By contrast, Emmanuel's programs for the next three concerts feature rarely heard songs that Schumann wrote toward the end of his career. One notable entry on the March 11 program is a set of five songs written on poems by Mary Stuart (better known as Mary Queen of Scots). They are startlingly direct and unsettling, more austere in their sound than earlier fare, yet no less emotionally compelling. Mixing them with one of Schumann's last chamber music works, the Piano Trio in G Minor, and the youthful "Abegg" Variations (his Op. 1) should make for intriguing listening.

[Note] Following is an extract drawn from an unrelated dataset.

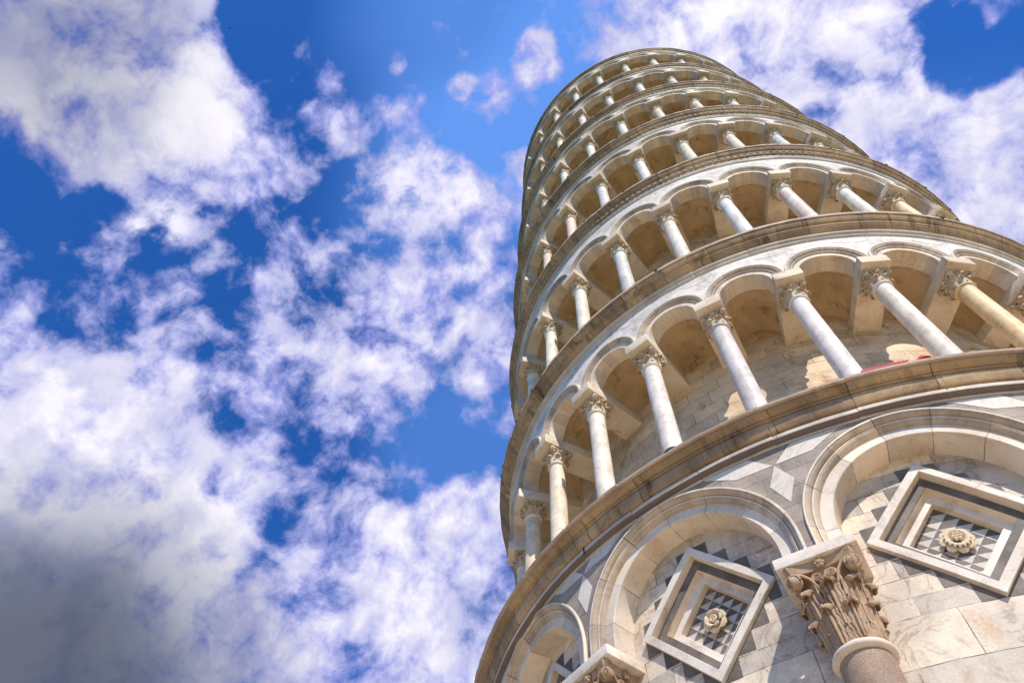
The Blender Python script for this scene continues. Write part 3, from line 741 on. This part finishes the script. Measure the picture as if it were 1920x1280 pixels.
BAYS = [i * 2 for i in range(15)]               # arch centres at even column numbers
mb = MB()
for b in BAYS: wall_cell(mb, b + PH)
mb.build('blind_arcade_wall', [M['wall'], M['inlay_dark']], tower, smooth=40)

# spandrels: grey stone with white star pieces over each column
mb = MB()
for b in BAYS: plate(mb, b + PH, REFB, RS, 1.50, ZA, 6.80, ZT, HB, 36, 3)
sp = mb.build('spandrel_band', M['grey'], tower, smooth=40)
star = None
for b in BAYS:
    s_ = MB(); ix = b + 1 + PH
    for sg in (-1, 1):
        poly(s_, ix, REFB, RS + .006, [(sg * .012, ZST), (sg * .29, ZST + .29), (sg * .92, ZST + .29), (sg * .50, ZST + .02)], 0, .01)
    poly(s_, ix, REFB, RS + .006, [(0, ZST - .015), (-.155, ZST - .35), (0, ZST - .72), (.155, ZST - .35)], 0, .01)
    s_.build('star_inlay', M['inlay_white'], sp, smooth=20)

BPROF = [(1.215, RR - .01), (1.215, 7.472), (1.223, 7.482), (1.362, 7.484), (1.364, 7.50), (1.372, 7.522), (1.386, 7.545), (1.402, 7.556), (1.412, 7.557), (1.414, 7.566), (1.428, 7.568), (1.430, 7.556), (1.438, 7.556), (1.446, 7.585), (1.460, 7.612), (1.480, 7.626), (1.487, 7.628), (1.489, 7.640), (1.512, 7.642), (1.52, 7.632), (1.524, 7.58)]
for b in BAYS:
    a_ = MB(); sweep_arch(a_, b + PH, REFB, BPROF, ZA, 6.80, 48, [0] * 3 + [1] * 5 + [0] * 2 + [1] * 7 + [0] * 4)
    a_.build('blind_arch', [M['arch'], M['mould_shade']], tower, smooth=30)
    lz = lozenge(b + PH)
    rs = rosette(1 if (b // 2) % 2 else 0).build('rosette', M['rosette'], lz, smooth=50)
    rs.scale = (1.25, 1.25, 1.25); rs.location = C(b + PH, 0, 6.875, ZL - .02, REFB); rs.rotation_euler = (0, 0, ang(b + PH))

bigcap = capital_mesh(.265, .30, 1.02, .405, big=True, seed=3)
proto = None
RBC = 7.33
for b in BAYS:
    ix = b + 1 + PH; a = ang(ix)
    if proto is None:
        s_ = MB(); s_.lathe([(.262 + .02 * (1 - w / 12), -.4 + 5.98 * w / 12) for w in range(13)], 40)
        P0 = s_.build('engaged_column', M['granite'], tower, smooth=50)
        r_ = MB(); r_.lathe([(.25, 5.53), (.27, 5.535), (.305, 5.55), (.318, 5.58), (.305, 5.61), (.275, 5.625), (.27, 5.64)], 48)
        P1 = r_.build('astragal', M['beam'], P0, smooth=60)
        P2 = bigcap.build('capital', M['capital'], P0, smooth=45); P2.location = (0, 0, 5.63)
        s_ = MB(); s_.box((7.10 - RBC, -.452, 6.655), (7.72 - RBC, .452, 6.80)); P3 = s_.build('abacus', M['white'], P0, bevel=.01)
        s_ = MB(); s_.box((-.4, -.4, -.55), (.4, .4, -.42)); s_.lathe([(.37, -.42), (.39, -.37), (.37, -.31), (.33, -.3), (.31, -.26), (.33, -.22), (.34, -.19), (.3, -.15), (.28, -.14)], 40)
        P4 = s_.build('base', M['white'], P0, smooth=40)
        proto = (P0, P1, P2, P3, P4); grp = proto
    else:
        q0 = proto[0].copy(); COL.objects.link(q0); grp = [q0]
        for q in proto[1:]:
            c_ = q.copy(); COL.objects.link(c_); c_.parent = q0; grp.append(c_)
    grp[0].location = (RBC * cos(a), RBC * sin(a), settle(a, RBC)); grp[0].rotation_euler = (0, 0, a)

# ------------------------------------------------------------------ red cloth and strap left on the lowest gallery ledge
def on_ledge(idx, R, z): return LEAN @ Vector((R * cos(ang(idx)), R * sin(ang(idx)), z))
mb = MB(); rows = []
for j in range(25):
    w = j / 24; ix = 5.85 + .36 * w; h_ = .035 + .006 * sin(w * 11); zc = 9.145
    rows.append([on_ledge(ix, R, z) for R, z in ((7.955, zc - .004), (7.957, zc + h_ * .7), (7.945, zc + h_), (7.90, zc + h_ * .9), (7.88, zc + .004))])
st = mb.grid([list(r) for r in rows])
o = mb.build('strap', M['red'], None); o['label'] = 'long thin red strap lying along the edge of the lowest gallery ledge'; o['category'] = 'strap'
mb = MB(); rows = []
for j in range(17):
    w = j / 16; ix = 6.27 + .125 * w; e = sin(pi * w) ** .45; r_ = .075 * e + .004
    rows.append([on_ledge(ix, 7.90 + r_ * .9 * cos(f), 9.143 + max(-.002, r_ * (1.0 + .12 * sin(w * 14 + f * 3)) * sin(f) * 1.25)) for f in [pi * q / 12 for q in range(13)]])
mb.grid(rows)
o = mb.build('cloth_bundle', M['red'], None); o['label'] = 'crumpled red cloth bundle on the ledge against the foot of a gallery column'; o['category'] = 'cloth'

# ------------------------------------------------------------------ a bird far up
mb = MB()
rows = []
for j in range(9):
    w = j / 8; r_ = .035 * sin(pi * w) ** .7 + .002; rows.append([((w - .5) * .30, r_ * cos(2 * pi * k / 8), r_ * sin(2 * pi * k / 8)) for k in range(8)])
mb.grid(rows, closed=True)
for sg in (-1, 1):
    rows = []
    for j in range(7):
        w = j / 6; ch = .075 * (1 - w) ** .6 + .008; x = .03 - .10 * w * w; zz = .05 * sin(w * pi * .7)
        rows.append([(x + ch, sg * (.02 + .27 * w), zz), (x, sg * (.02 + .27 * w), zz + .012), (x - ch, sg * (.02 + .27 * w), zz), (x, sg * (.02 + .27 * w), zz - .006)])
    mb.grid(rows, closed=True)
i = mb.add([(-.13, 0, .004), (-.22, -.04, 0), (-.22, .04, 0), (-.13, 0, -.004)]); mb.face((i, i + 1, i + 2)); mb.face((i + 3, i + 2, i + 1))
o = mb.build('bird', M['bird'], None); o['label'] = 'tiny dark bird flying in the blue gap at upper left'; o['category'] = 'bird'
o.location = LEAN @ (CAM_T + Vector((-0.34763065, -0.09858332, 0.93243459)) * 150); o.rotation_euler = (.5, .3, 1.9)

# ------------------------------------------------------------------ ground
def sheet(name, m, rad0, rad1, z, n=96):
    mb = MB(); rows = []; uvr = []
    for r in (rad0, (rad0 * rad1) ** .5 if rad0 > .1 else rad1 * .5, rad1):
        rows.append([(r * cos(2 * pi * k / n), r * sin(2 * pi * k / n), z) for k in range(n)]); uvr.append([(r * cos(2 * pi * k / n), r * sin(2 * pi * k / n)) for k in range(n)])
    mb.grid(rows, uvr, closed=True); o = mb.build(name, m, None, smooth=0); o['kind'] = 'structure'; return o
M['paving'] = stone('paving_stone', (.74, .59, .40), (.62, .48, .32), (.3, .25, .2), .4, .1, joint=(1.2, .8, .012, 0), grain=.1)
M['lawn'] = stone('lawn_grass', (.055, .10, .025), (.08, .12, .03), (.12, .12, .05), .4, 0, grain=.4, rough=.9)
sheet('ground', M['lawn'], .01, 3000, -1.204)
sheet('paving', M['paving'], .02, 30, -1.2)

One very curious piece is receiving its Boston debut: "Der Rose Pilgerfahrt." ("The Pilgrimage of the Rose") It's a sort of musical fairy tale, the main character of which is a rose that becomes a human princess and eventually an angel. It's rather folksy and whimsical, and the music has an appropriately childlike aspect. But as the late John Daverio pointed out in his indispensable Schumann book, its themes of transformation and the journey from the earthly to the spiritual realm have a lot in common with some of Schumann's more serious, larger-scale works such as the "Scenes from Goethe's Faust."

You may think it strange that a piece like "Der Rose" is only now being heard in Boston, 156 years after it was written. Keep in mind, though, that in 2005 Emmanuel gave Schumann's lone opera "Genoveva" what was probably its first American performance. Who knows when or whether you'll have the chance to hear them again?

At Emmanuel Church this Sunday, March 11 , and March 18. 617-536-3356 , emmanuelmusic.org

Less Levine at the Met
The Metropolitan Opera announced its 2007-08 season this week, remarkable for the prevalence of new productions, seven in all. But it's also notable because Met music director James Levine will conduct only 33 performances of four operas: Donizetti's "Lucia di Lammermoor," Verdi's "Macbeth," Wagner's "Tristan und Isolde," and Puccini's "Manon Lescaut." Not counting last season, when Levine missed time with a rotator-cuff injury, next season will be Levine's lightest workload at the Met since the mid-1970s, according to the Associated Press.

Levine told the AP that the slimmed-down schedule is an anomaly, saying that he had been "fooling with a sabbatical." However, during an acceptance speech for an Opera News award in January, he mentioned the need to cut back on his schedule. "To do it without losing the continuity is tricky," he said then. "I have time to actually to try and take care of myself, a concept which I never, ever understood."